| What to do |
Reproduce the top of the data verbatim, through and including the line that contains "rnd = random.Random(7)".

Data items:
________
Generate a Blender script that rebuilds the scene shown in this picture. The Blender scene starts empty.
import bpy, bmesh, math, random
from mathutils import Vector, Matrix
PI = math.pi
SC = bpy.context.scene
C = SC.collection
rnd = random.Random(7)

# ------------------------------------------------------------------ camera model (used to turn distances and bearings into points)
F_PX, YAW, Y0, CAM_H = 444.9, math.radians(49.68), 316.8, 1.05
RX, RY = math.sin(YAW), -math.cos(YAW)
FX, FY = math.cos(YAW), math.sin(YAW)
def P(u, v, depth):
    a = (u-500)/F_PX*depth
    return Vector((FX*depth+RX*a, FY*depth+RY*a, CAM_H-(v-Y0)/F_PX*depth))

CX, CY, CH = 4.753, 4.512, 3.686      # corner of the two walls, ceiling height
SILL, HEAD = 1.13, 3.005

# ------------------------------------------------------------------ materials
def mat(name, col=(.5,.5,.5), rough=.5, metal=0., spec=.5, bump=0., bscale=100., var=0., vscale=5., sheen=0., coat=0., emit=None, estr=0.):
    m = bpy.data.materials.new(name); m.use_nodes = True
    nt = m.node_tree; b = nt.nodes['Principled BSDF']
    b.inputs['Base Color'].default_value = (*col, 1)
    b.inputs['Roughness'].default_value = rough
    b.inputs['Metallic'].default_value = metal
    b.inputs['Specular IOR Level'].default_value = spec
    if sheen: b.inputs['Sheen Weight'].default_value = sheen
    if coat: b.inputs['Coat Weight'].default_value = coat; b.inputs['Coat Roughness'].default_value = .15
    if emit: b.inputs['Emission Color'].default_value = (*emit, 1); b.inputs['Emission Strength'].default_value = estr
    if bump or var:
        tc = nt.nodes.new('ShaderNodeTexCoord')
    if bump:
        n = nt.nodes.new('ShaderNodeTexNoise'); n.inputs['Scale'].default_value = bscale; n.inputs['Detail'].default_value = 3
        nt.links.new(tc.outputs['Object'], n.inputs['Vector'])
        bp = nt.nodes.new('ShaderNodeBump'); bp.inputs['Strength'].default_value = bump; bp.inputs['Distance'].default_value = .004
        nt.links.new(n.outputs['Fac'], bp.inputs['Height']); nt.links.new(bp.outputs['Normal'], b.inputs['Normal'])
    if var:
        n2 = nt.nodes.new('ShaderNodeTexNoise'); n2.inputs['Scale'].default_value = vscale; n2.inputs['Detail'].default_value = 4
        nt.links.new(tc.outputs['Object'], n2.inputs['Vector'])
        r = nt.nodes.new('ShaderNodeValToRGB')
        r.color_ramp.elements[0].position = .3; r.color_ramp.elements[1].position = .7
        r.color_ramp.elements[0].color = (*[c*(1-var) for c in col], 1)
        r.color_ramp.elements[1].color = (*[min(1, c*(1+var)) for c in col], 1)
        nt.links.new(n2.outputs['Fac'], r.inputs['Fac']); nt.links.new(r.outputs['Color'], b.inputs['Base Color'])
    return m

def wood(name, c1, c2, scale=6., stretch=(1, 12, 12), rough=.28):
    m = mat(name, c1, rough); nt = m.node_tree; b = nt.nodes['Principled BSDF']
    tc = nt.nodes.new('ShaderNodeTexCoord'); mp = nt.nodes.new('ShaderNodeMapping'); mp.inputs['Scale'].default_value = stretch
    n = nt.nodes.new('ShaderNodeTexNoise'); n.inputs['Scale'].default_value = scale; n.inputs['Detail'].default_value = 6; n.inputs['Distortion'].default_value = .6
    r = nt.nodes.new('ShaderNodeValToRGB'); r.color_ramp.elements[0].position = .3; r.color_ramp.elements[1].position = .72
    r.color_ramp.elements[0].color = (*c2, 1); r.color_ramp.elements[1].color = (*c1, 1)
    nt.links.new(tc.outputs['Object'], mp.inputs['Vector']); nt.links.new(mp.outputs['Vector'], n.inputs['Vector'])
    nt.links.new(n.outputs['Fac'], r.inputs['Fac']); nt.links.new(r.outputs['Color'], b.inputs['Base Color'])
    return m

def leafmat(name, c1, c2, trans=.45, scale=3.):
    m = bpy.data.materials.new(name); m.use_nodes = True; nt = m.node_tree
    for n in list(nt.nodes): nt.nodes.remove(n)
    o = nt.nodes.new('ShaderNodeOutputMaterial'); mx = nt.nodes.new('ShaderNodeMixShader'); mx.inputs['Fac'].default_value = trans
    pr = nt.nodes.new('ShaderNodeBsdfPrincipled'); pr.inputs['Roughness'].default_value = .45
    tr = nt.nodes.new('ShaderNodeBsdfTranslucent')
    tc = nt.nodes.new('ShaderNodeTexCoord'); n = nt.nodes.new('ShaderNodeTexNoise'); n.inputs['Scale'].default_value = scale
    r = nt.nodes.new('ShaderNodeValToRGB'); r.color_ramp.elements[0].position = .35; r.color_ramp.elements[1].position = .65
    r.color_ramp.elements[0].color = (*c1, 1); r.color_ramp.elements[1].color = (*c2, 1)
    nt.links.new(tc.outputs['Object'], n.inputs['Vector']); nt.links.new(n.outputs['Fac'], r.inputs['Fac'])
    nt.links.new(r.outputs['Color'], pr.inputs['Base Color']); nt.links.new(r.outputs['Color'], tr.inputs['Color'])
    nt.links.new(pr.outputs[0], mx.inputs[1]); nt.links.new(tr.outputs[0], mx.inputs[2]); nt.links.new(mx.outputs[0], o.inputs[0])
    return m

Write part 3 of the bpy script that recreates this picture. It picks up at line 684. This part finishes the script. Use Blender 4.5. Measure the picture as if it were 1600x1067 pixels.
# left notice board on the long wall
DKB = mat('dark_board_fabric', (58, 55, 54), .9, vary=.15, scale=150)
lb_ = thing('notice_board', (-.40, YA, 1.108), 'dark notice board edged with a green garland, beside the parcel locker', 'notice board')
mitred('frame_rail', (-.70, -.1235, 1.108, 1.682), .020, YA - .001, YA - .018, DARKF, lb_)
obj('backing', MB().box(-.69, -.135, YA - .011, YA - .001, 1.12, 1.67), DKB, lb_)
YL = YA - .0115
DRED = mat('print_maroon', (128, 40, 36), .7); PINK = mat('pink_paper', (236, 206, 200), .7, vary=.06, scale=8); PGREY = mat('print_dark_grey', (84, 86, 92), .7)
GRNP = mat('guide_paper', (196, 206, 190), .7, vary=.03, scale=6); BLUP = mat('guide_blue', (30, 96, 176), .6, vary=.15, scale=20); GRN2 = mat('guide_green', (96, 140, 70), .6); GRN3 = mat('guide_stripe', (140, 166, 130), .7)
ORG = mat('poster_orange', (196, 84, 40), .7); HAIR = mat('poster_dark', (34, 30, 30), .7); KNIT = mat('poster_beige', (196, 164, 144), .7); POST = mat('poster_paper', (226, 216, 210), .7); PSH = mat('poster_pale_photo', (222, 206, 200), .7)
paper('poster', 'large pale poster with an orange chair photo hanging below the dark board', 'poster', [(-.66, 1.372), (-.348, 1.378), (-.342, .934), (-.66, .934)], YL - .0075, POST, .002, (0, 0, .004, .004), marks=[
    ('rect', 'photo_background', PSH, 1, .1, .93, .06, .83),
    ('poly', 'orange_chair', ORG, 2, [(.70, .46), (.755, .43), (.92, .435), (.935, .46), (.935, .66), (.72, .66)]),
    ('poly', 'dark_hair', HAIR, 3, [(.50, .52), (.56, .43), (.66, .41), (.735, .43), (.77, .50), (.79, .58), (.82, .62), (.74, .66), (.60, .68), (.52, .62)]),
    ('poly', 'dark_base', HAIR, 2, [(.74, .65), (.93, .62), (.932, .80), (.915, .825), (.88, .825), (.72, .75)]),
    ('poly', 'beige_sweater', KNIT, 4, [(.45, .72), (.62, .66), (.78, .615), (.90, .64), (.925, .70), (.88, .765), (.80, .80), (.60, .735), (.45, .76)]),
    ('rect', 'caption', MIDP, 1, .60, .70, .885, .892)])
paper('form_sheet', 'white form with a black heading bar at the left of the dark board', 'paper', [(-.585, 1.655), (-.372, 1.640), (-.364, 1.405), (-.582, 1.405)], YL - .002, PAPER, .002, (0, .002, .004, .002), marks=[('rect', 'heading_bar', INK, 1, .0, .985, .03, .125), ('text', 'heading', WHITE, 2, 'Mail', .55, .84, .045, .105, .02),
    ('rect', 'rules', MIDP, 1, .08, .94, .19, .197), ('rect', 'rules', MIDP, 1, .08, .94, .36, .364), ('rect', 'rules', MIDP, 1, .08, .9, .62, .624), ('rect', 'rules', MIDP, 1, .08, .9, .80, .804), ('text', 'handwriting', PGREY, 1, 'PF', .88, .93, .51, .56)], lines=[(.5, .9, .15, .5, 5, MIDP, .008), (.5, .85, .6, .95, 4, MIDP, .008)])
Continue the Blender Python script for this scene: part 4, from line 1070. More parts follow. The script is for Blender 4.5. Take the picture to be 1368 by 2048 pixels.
________
| Finished answer |
Generate a Blender script that rebuilds the scene shown in this picture. The Blender scene starts empty.
import bpy, bmesh, math, random
from mathutils import Vector, Matrix
PI = math.pi
SC = bpy.context.scene
C = SC.collection
rnd = random.Random(7)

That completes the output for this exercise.